■ **What you will do**: Find the word "that" in the data. Return every line where it appears.

■ **The input**:
/---

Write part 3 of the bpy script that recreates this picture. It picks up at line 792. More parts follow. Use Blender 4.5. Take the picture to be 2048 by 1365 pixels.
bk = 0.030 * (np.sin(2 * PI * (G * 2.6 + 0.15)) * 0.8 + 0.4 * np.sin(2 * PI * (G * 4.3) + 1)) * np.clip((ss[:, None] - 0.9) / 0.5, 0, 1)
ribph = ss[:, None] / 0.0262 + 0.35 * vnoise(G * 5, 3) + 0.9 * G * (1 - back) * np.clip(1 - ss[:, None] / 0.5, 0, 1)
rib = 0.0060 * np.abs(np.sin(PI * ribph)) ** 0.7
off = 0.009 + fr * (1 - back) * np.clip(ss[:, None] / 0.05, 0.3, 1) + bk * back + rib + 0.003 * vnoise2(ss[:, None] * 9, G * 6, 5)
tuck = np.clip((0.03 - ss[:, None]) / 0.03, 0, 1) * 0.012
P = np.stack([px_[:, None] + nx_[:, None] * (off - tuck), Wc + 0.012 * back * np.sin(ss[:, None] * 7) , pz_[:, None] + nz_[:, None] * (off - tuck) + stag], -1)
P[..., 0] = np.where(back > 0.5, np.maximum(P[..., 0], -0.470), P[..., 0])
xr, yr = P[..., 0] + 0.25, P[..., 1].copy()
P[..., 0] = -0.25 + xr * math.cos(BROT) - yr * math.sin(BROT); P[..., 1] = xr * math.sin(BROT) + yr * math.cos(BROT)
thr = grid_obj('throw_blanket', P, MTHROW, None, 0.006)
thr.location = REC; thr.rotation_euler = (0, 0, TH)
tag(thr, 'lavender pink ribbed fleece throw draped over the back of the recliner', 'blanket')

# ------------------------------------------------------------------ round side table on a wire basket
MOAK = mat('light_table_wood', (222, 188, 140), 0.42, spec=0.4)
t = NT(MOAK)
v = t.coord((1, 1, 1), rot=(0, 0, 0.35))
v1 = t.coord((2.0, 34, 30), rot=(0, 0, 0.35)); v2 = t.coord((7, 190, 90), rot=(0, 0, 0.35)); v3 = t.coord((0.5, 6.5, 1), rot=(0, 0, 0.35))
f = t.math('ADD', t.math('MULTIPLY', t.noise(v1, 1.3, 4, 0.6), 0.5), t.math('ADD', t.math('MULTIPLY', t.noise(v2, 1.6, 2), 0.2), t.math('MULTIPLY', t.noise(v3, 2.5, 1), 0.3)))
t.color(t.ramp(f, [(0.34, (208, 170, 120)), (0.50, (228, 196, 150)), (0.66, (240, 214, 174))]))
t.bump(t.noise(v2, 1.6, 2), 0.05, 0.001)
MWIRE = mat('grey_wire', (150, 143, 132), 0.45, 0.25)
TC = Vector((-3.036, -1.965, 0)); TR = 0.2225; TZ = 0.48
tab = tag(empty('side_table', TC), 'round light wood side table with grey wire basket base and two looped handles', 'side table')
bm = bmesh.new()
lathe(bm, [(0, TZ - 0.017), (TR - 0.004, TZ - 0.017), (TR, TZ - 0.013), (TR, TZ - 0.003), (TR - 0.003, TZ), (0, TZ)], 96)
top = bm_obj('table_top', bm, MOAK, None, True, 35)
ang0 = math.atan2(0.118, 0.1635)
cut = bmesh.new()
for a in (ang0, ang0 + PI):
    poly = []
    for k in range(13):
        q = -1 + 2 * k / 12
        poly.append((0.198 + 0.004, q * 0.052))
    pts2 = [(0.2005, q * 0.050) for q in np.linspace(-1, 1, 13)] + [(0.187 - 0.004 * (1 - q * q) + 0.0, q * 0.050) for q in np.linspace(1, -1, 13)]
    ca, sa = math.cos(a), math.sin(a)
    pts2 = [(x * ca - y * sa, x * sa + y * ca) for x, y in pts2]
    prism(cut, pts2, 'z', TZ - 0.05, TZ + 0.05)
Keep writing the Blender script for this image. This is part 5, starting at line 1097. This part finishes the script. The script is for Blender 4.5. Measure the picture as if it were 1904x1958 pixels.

\---
/---

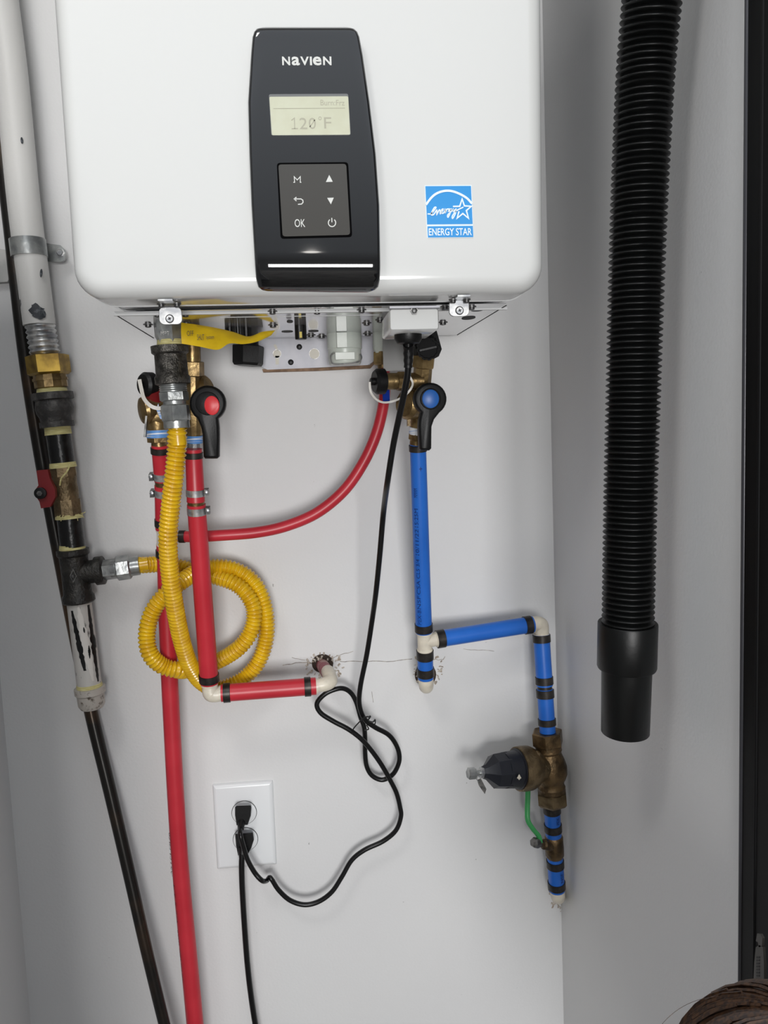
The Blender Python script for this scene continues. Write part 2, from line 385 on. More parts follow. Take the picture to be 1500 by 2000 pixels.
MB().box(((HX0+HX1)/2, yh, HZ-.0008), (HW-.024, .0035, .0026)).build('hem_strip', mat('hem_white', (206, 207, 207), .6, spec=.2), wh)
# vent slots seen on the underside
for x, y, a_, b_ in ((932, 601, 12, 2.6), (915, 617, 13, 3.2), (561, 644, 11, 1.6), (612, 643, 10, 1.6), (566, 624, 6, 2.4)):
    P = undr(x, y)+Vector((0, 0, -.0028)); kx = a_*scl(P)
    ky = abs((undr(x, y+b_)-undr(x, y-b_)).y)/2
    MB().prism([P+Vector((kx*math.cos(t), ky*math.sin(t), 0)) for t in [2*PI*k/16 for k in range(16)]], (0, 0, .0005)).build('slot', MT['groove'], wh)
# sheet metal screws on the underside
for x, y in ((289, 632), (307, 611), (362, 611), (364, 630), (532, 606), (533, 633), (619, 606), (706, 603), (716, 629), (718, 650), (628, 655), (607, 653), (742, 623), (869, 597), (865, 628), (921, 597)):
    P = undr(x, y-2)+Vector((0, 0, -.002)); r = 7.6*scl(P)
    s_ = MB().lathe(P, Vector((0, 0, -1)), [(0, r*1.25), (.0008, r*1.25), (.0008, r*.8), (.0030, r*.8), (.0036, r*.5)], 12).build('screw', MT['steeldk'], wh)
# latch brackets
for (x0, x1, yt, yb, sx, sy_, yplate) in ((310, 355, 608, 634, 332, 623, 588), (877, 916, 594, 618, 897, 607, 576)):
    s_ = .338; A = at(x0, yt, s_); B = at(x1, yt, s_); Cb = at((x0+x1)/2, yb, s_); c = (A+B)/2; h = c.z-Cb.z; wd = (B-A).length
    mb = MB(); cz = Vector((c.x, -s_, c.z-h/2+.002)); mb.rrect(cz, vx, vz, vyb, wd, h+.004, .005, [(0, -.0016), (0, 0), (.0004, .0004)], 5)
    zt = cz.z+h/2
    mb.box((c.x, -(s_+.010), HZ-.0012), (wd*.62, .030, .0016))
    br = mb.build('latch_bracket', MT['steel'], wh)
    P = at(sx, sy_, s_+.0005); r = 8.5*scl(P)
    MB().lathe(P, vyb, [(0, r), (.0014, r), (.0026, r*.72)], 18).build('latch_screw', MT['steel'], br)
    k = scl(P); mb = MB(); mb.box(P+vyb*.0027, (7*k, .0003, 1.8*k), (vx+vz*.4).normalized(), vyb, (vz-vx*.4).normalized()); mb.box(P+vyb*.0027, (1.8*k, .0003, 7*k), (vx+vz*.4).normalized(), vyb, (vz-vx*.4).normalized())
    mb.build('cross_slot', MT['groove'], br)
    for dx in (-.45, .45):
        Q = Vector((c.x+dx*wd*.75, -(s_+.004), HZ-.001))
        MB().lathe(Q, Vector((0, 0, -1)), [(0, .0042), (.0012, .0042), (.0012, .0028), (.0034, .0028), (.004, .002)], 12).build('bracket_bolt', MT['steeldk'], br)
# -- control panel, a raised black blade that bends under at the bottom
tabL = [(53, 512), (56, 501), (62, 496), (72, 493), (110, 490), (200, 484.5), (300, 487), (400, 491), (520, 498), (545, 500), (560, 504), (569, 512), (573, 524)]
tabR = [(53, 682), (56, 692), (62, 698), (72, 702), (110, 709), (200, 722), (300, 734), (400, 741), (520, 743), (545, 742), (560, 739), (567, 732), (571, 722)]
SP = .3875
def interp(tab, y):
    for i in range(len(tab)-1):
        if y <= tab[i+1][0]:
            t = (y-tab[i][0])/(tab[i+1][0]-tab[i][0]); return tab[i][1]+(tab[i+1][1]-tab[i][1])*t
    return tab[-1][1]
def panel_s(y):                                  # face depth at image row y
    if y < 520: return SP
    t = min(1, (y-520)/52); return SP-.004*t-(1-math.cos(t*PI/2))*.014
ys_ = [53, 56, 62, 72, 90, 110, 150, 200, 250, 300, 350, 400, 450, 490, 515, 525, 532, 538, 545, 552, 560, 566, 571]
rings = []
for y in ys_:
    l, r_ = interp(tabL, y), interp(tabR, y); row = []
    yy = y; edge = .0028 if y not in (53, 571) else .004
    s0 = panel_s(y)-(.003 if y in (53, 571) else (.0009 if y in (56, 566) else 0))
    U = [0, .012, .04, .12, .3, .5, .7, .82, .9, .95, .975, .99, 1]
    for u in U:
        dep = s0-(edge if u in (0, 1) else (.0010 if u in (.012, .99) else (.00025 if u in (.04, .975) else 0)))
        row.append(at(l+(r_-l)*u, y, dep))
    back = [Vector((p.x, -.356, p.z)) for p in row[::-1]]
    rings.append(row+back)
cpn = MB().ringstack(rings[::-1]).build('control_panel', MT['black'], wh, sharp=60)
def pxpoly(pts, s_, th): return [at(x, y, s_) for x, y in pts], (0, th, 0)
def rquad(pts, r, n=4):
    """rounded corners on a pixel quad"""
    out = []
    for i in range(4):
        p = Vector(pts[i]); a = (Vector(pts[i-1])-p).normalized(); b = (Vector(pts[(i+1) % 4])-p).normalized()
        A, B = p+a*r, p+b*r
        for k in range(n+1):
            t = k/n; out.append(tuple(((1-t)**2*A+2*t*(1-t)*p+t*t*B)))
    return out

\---
/---

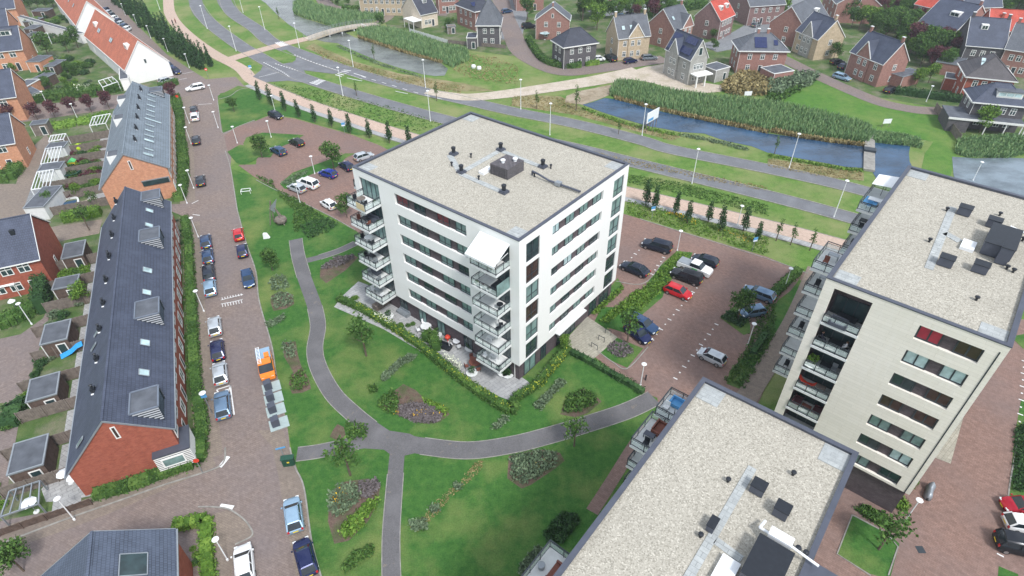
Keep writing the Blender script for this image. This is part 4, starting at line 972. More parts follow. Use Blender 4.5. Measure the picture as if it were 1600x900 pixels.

\---

■ **Task result**:
Write part 3 of the bpy script that recreates this picture. It picks up at line 792. More parts follow. Use Blender 4.5. Take the picture to be 2048 by 1365 pixels.
# -- control panel, a raised black blade that bends under at the bottom